Infelizmente essa visão de um carrinho de brinquedo extra grande para levar dois ou quatro adultos a um passeio curto, perdurou até o início do século. Quem não se lembra do Reva, que chegou a rodar no Brasil e, na época, cobrava quase cem mil reais para rodar 80km a não mais do que 80km/h? Até a Tesla lançar o Roadster, montado em cima do Lotus Elise, (hoje serve de base para o retorno da Detroit Electric) que rodava 250km a mais de 100km/h. Era um esportivo caro, mas quebrou o paradigma de carrinho pequeno, lento e de baixo alcance para ficar mais barato.
Hoje a história seria outra, baterias alcalinas leves e com relação preço/potência próximos à das arcaicas chumbo-ácidas, ele poderia rodar uma hora a 120km/h sem acrescentar um centímetro sequer às suas dimensões. O problema é que na época se pensava muito pequeno para as baterias, ninguém se arriscou sequer a oferecer leasing de versões eléctricas de seus carros grandes, para firmas de entregas e transporte escolar; isto sim, teria dado algum fruto.
Ford Taunus 1964 |
Havia ainda uma opção que não passou pelas mentes da engenharia. Se tivessem apostado na receita do Smart, de se ter um Mercedes-Benz de bolso, com potência, acabamento interno e conforto que justifiquem o preço, provavelmente 36V alimentariam um motor bem mais potente e com alcance para atravessar a cidade sem medo, mas a mentalidade na época era equiparar o preço ao tamanho do carro. Se ao menos tivessem "modernizado" um Ford Taunus e apresentado como um conceito, lá sim, caberiam uns 120V para rodar 120 ou 150km, o que já o tornaria realmente prático. Mas pensaram pequeno.
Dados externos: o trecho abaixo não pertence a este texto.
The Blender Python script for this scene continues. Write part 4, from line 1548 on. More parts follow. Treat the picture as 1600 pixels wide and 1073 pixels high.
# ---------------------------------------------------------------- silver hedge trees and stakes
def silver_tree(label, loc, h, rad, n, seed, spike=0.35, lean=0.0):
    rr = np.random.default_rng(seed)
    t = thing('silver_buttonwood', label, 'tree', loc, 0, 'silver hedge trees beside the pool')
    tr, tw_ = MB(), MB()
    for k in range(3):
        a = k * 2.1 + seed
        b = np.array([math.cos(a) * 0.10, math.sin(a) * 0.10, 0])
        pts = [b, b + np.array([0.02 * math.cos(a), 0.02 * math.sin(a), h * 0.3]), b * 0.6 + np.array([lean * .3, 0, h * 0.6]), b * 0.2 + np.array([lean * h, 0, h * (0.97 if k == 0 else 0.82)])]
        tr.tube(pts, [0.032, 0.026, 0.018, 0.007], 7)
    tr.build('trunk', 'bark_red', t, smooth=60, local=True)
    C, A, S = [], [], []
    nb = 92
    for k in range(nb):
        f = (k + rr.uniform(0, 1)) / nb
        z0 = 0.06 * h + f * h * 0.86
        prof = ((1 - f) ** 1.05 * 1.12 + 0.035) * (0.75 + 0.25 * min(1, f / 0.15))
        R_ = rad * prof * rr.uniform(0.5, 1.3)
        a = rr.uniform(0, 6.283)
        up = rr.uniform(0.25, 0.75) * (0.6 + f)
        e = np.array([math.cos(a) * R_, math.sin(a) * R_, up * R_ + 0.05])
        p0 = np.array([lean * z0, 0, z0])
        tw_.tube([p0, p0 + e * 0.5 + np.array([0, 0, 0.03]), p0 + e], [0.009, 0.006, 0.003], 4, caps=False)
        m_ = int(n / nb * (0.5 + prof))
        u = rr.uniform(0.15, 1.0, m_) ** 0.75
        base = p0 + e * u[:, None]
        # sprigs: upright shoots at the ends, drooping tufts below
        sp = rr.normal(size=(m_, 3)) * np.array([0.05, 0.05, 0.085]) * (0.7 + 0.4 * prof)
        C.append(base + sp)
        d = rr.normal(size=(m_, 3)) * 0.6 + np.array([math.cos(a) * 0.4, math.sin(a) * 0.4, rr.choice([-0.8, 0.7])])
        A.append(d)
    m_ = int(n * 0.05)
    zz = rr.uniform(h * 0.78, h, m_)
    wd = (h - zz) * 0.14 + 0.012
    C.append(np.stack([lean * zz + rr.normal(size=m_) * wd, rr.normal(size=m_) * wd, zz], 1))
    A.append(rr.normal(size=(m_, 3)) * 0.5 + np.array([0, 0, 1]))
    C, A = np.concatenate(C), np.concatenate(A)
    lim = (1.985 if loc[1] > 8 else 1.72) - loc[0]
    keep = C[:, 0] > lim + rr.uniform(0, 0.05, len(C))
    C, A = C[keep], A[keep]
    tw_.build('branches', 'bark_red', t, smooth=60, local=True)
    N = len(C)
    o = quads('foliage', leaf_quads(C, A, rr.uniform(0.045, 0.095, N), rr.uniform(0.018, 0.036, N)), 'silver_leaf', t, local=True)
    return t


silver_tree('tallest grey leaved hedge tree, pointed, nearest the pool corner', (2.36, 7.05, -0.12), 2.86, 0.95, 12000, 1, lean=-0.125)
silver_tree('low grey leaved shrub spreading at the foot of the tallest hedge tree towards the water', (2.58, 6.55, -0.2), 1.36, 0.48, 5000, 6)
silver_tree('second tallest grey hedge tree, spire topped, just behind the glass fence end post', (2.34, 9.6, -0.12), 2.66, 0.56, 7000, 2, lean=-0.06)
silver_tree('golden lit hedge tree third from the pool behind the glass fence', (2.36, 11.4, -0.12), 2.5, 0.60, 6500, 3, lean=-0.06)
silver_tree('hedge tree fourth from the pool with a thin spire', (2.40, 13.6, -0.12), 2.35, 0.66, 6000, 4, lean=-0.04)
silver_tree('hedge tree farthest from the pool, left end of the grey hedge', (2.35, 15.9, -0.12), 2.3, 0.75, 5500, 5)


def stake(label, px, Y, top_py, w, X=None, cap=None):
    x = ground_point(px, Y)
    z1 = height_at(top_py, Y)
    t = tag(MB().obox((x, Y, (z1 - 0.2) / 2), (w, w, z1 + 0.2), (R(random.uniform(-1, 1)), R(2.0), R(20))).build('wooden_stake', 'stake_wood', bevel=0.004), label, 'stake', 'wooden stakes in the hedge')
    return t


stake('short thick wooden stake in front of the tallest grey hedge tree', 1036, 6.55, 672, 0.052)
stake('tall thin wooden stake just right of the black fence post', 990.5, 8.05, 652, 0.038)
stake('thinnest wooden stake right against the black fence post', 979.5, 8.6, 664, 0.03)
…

Provavelmente queriam aproveitar o motor-de-arranque de algum carro normal da época para ser usado no Comuta com fins tracionários, já sabendo que o projeto não seria levado adiante. Mas eu não duvidaria que uma eventual versão a ser feita em série usaria no mínimo um motor de 24 volts, como os que são usados como motor-de-arranque em alguns caminhões e ônibus civis e diversas viaturas militares. A propósito: considerando que a Ford chegou a apresentar em '82 no Salão de Turim um triciclo com motor de Vespa (o Ghia Cockpit), já me vem à cabeça a imagem de um Comuta com motor a combustão interna (embora umas "guelras" para a admissão e refrigeração pudessem não harmonizar com o design original), algo como uma antevisão do Smart e possível concorrente para o Motalli CityCar português.